The new authorities in Damascus, who until recently were Islamist-led rebels fighting to overthrow Bashar al-Assad, last week unveiled an accord with armed groups in Syria on their dissolution and integration into the defense ministry.
A decree, published late Sunday on the Telegram account of Sharaa’s General Command, listed 49 people to be made officers, including former rebels and ex-army officers who deserted to join the opposition in the early days of Syria’s civil war.
The promotions are part of efforts aimed at “the development and modernisation of the military… in order to guarantee security and stability,” the decree said.
Rami Abdel Rahman, who heads the Syrian Observatory for Human Rights war monitor, told AFP that “most of those who have been promoted are people within Ahmed al-Sharaa’s inner circle.”

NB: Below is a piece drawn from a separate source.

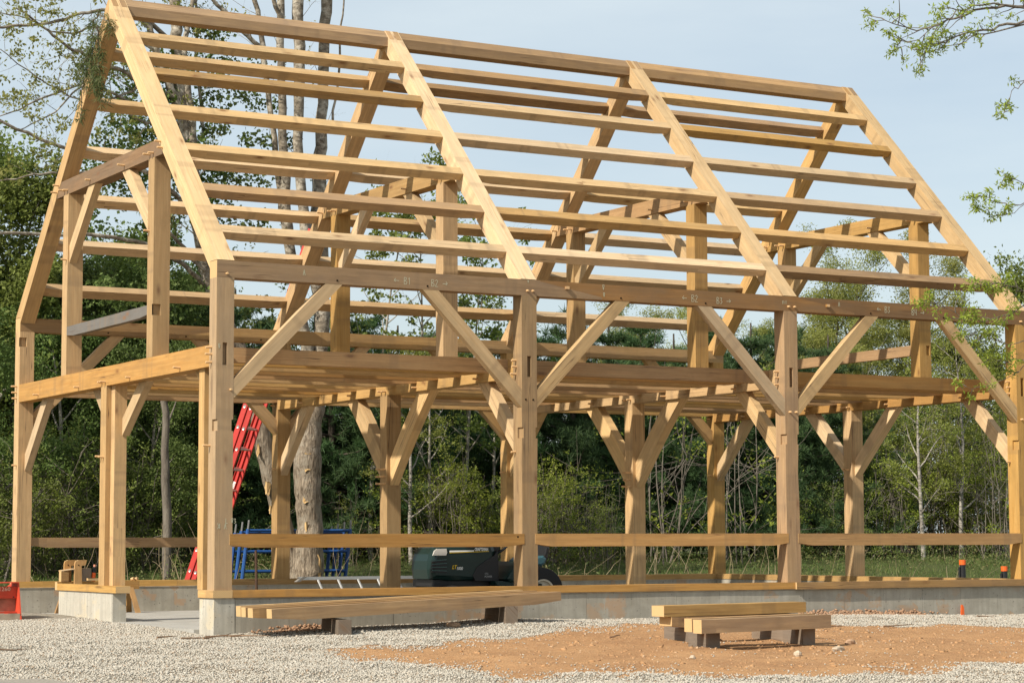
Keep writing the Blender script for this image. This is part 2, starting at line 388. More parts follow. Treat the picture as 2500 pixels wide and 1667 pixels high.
for i in range(3):
    a, b = XB[i]+S, XB[i+1]
    brace_xz(.002, .095, a, 1, 1.985, Z_P0, 1.25, .20, W_PALE)
    brace_xz(.002, .095, b, -1, 1.985, Z_P0, 1.25, .20, W_PALE)
    for p, sg in ((a, 1), (b, -1)):
        brace_xz(YW+.03, YW+.125, p, sg, 1.985, Z_P0, 1.25, .20, W_FRESH)
        brace_xz(YW+.06, YW+.15, p, sg, 1.975, 2.41, .42, .21, W_FRESH)
    # joists, front one deeper; back one is the floor girt between the posts
    for k in range(12):
        y = .32+.565*k; dp = .142 if k else .158
        if k == 11: y = YW+.02
        bar('joist', (a-.022, y, 2.55-dp), (b-a+.044, 0, 0), (0, .13, 0), (0, 0, dp-.002 if k < 11 else dp-.004), (W_ORANGE if (k*3+i) % 4 < 2 or k == 0 else W_FRESH), FP, taper=.02, tl=.2)
    # low wall girts
    bar('wall_girt', (a-.03, -.004, .437), (b-a+.055, 0, 0), (0, .10, 0), (0, 0, .143), W_ORANGE, FP, taper=.03, tl=.22)
    bar('wall_girt', (a-.0, YW+.03, .437), (b-a, 0, 0), (0, .10, 0), (0, 0, .13), W_TAN, FP, taper=.03, tl=.22)
    # purlins housed in the rafters
    c, s_ = 1/math.hypot(1, SL), SL/math.hypot(1, SL)
    for k, d in enumerate((.61, 1.345, 2.08, 2.815, 3.545, 4.28)):
        for side in (0, 1):
            y0 = (d-.128)*c; z0 = ZE+(d-.128)*s_
            e = Vector((0, c, s_)); inn = Vector((0, s_, -c)); o = Vector((a-.025, y0, z0+.0)); A = e*.128
            if side: e = Vector((0, -c, s_)); inn = Vector((0, -s_, -c)); o = Vector((a-.025, 6.985-y0, z0)); A = e*.128
            o = o+inn*.112
            mt = W_PALE if RNG.random() < .72 else W_FRESH
            if (i, k, side) in ((0, 1, 0), (2, 0, 0), (1, 5, 0)): mt = W_TAN
            if (i, k, side) in ((1, 4, 1), (2, 4, 1), (2, 2, 0), (0, 4, 0)): mt = W_GREY
            if side == 1 and i > 0 and k >= 4: mt = W_BROWN if k == 4 else W_TAN
            bar('purlin', o, (b-a+.05, 0, 0), A, -inn*.112, mt, FP, taper=.022, tl=.26)
    yp = 3.4925; zt = ZE+SL*yp-.004
    poly('ridge_beam', [(a-.03, yp, zt), (a-.03, yp-.105, zt-.105*SL), (a-.03, yp-.105, zt-.22), (a-.03, yp+.105, zt-.22), (a-.03, yp+.105, zt-.105*SL)], (b-a+.06, 0, 0), (1, 0, 0), W_TAN, FP)
# ridge end notches (the cut fork at each peak)
for i, X in enumerate(XB):
    yp = 3.4925; z = ZE+SL*yp
    poly('ridge_tenon', [(X+.012, yp-.135, z-.135*SL+.006), (X+.012, yp-.004, z+.002), (X+.012, yp-.004, z-.04), (X+.012, yp-.135, z-.135*SL-.04)], (.062, 0, 0), (0, 1, 1), W_ORANGE, FP)
    poly('ridge_tenon', [(X+.115, yp-.135, z-.135*SL+.006), (X+.115, yp-.004, z+.002), (X+.115, yp-.004, z-.04), (X+.115, yp-.135, z-.135*SL-.04)], (.068, 0, 0), (0, 1, 1), W_TAN, FP)
# wall plates with long scarf joints
def plate(y, cuts, mats):
    """cuts: list of (x_top, x_bottom) of the joints"""
    xs = [(0, 0)]+cuts+[(XB[3]+S, XB[3]+S)]
    for (t0, b0), (t1, b1), m in zip(xs[:-1], xs[1:], mats):
        up0, up1 = .03, .03
        if t0 == b0: L0 = [(t0, Z_P0), (t0, Z_P1)]
        else: L0 = [(b0+.003, Z_P0), (b0+.003, Z_P0+up0), (t0+.003, Z_P1-.012), (t0+.003, Z_P1)]
        if t1 == b1: L1 = [(t1, Z_P1), (t1, Z_P0)]
        else: L1 = [(t1, Z_P1), (t1, Z_P1-.012), (b1, Z_P0+up1), (b1, Z_P0)]
        poly('wall_plate', [(a, y, b) for a, b in L0+L1], (0, S, 0), (1, 0, 0), m, FP)
plate(0, [(3.90, 4.72), (7.53, 8.36)], [W_TAN, W_BROWN, W_BROWN])
plate(YW, [(3.0, 2.2), (6.7, 5.9)], [W_TAN, W_GREY, W_GREY])
for x, z in ((4.25, 3.36), (7.95, 3.34)):
    mb = MB(); mb.box((x-.022, -.03, z-.016), (x+.022, .02, z+.016)); timber('joint_key', mb.v, mb.f, (0, 1, 0), W_ORANGE, FP, M_PEG)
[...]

They are the first military promotions since Sharaa’s Islamist Hayat Tahrir al-Sham (HTS) group led the offensive that toppled Assad on December 8.
Two men have been given the rank of general, including Murhaf Abu Qasra, the military head of HTS, who has been tipped to become defense minister in the transitional government.
Five others were made brigadier generals and around 40 were given the rank of colonel.
The Britain-based Observatory with a network of sources inside Syria has identified at least “six foreign jihadists” among those promoted, including an Albanian, a Jordanian, a Tajik, a Uyghur, and a Turk from HTS.
The Uyghur is a member of the Turkistan Islamic Party, a jihadist group whose fighters mostly hail from China’s Uyghur minority.
Aymenn al-Tamimi, an expert on jihadist groups and the Syrian conflict, meanwhile identified three foreigners on the list: a Uyghur, a Jordanian and a Turk who “headed the block of Turkish fighters under HTS and is now a brigadier general.”
Among the Syrian officers, the majority come from HTS, with the rest coming from “allied factions” the Observatory said.
HTS itself has jihadist roots in Al-Qaeda and its former Syrian branch, the Al-Nusra Front.